The Subdivision / Plat Process
To split land into lots (or reconfigure parcels), you go through subdivision, recording a plat (a legal map of the new lots, streets, and easements).
Typical steps
- Preliminary plat — a detailed plan reviewed by staff and the planning commission; this is where most conditions are set.
- Construction drawings & improvements — design and build the roads, utilities, and drainage that serve the lots (often secured by a subdivision/site-improvement bond).
- Final plat — recorded once improvements are approved (or bonded), legally creating the lots you can sell or build on.
Why it matters
You can't sell or finance individual lots until they legally exist. The plat process also locks in public improvements you must build — a major cost item.
Going Deeper (Intermediate)
Splitting land into lots requires platting: a tentative/preliminary plat (approved with conditions) → a final plat (recorded) that creates the legal, saleable lots. It's governed by the local subdivision ordinance.
Advanced / Pro-Level
The land developer's value-creation moment:
- Tentative map/preliminary plat is the big approval — lot layout, roads, easements, and conditions of approval (which can be costly: off-site improvements, dedications, fees).
- Then improvement plans → build/bond the improvements → record the final plat/map.
- Dedications (right-of-way, parks) and subdivision improvement bonds guarantee the public infrastructure.

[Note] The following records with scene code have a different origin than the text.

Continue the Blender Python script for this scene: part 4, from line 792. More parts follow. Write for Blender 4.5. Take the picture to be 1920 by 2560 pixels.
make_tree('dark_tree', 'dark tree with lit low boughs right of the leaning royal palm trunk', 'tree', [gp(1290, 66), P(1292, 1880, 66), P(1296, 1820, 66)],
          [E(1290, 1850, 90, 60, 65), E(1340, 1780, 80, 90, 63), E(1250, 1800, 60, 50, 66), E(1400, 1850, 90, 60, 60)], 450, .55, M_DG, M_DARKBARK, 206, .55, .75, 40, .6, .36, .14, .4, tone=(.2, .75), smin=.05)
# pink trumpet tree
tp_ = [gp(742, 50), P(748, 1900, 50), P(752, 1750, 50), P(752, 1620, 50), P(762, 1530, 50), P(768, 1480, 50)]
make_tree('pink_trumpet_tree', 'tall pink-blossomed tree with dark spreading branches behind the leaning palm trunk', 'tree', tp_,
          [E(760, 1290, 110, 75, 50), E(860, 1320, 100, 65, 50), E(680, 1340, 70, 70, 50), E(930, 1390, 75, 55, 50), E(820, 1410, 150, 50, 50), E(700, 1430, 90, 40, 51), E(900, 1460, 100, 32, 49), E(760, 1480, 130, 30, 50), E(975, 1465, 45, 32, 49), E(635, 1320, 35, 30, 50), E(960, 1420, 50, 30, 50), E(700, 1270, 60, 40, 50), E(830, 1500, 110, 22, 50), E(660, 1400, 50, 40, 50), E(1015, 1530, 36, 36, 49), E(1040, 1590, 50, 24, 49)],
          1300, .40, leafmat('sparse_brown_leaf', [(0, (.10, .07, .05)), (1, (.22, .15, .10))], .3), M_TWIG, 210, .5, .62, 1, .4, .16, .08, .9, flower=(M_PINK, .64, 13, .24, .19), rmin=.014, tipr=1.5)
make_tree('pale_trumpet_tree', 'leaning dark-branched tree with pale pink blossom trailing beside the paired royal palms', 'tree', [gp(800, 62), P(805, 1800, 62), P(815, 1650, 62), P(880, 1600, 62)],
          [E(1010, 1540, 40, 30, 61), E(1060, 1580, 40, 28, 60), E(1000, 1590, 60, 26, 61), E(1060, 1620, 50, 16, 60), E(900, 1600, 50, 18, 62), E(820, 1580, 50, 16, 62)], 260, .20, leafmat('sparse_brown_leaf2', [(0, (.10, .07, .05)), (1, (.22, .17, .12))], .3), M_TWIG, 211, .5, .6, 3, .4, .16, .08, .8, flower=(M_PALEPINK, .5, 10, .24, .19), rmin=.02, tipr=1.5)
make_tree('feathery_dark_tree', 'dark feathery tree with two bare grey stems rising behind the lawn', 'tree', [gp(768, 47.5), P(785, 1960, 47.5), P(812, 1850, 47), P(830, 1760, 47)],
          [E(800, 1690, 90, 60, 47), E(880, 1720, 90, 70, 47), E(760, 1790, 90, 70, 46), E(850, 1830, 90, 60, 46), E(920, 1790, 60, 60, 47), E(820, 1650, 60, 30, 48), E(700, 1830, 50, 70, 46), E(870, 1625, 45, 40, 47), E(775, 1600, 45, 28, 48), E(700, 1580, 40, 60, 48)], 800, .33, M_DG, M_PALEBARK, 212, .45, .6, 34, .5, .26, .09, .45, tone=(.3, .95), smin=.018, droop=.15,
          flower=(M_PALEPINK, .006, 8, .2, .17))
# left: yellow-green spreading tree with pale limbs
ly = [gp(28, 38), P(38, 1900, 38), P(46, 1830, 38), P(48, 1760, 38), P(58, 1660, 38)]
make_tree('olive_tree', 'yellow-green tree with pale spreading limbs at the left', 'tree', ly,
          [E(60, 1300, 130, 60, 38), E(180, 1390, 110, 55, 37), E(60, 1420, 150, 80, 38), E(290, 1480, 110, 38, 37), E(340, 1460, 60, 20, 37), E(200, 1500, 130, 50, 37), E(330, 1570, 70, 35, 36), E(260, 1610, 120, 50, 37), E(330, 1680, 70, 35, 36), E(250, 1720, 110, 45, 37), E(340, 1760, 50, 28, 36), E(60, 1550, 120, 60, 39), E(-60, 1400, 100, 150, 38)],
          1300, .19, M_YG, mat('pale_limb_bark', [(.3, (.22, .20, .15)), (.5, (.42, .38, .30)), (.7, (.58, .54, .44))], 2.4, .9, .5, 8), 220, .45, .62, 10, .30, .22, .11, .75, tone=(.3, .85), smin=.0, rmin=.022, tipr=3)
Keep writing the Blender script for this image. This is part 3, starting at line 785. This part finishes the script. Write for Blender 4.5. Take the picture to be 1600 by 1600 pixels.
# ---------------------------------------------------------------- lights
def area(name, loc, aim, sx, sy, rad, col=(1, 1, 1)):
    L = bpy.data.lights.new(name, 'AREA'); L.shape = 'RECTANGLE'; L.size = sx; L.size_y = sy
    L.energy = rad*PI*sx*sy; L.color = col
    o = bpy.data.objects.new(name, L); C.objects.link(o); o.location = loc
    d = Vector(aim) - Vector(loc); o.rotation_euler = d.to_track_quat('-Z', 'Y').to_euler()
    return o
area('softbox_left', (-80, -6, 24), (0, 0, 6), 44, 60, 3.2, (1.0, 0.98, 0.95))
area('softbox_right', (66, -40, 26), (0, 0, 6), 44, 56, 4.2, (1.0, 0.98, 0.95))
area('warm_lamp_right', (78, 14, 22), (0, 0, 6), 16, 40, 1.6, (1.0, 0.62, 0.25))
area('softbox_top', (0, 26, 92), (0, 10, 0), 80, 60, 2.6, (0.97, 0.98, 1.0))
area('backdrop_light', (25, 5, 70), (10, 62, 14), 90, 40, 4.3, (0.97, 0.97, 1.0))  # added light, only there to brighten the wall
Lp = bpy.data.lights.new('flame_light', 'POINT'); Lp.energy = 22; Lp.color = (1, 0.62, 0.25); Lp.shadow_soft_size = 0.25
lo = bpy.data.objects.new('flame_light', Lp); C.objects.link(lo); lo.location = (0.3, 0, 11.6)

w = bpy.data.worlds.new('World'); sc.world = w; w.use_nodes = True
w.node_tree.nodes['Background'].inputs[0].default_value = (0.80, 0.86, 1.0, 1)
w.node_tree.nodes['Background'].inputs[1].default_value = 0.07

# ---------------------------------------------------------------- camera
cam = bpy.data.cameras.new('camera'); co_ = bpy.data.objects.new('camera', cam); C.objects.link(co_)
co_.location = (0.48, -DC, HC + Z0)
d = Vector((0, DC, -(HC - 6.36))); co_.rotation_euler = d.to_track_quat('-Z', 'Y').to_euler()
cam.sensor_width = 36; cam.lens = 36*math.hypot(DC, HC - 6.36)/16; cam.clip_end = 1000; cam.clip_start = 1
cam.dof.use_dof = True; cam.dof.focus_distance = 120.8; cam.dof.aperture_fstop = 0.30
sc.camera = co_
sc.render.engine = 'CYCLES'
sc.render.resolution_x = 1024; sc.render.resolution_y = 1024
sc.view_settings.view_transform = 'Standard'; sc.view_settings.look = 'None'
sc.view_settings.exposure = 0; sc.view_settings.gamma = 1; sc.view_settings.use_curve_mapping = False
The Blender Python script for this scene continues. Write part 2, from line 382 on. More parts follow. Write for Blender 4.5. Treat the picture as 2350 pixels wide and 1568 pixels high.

- The recorded plat creates marketable lots — the instant raw acreage becomes sellable finished lots, which is exactly where the land developer's profit is realized.
Practice Challenge
A land developer's whole business model is "buy acreage, sell finished lots." What single recorded document legally creates those sellable lots? (Answer: the recorded final plat/subdivision map — it legally divides the parcel into individual lots that can be sold/financed; getting from tentative plat through improvements to a recorded final plat is the core value-creation process.)
In Practice
A developer tries to sell lots that aren't legally recorded yet — they can't. The plat must record before lots exist to sell or finance.
Common Mistakes to Avoid
- Selling lots before the plat records
- Underestimating required public improvements
- Missing plat conditions
Takeaway: You can't sell or finance lots until the plat records them into existence.
Educational content — not legal, engineering, or financial advice. Requirements vary by jurisdiction; always confirm with the local authority and your professional team.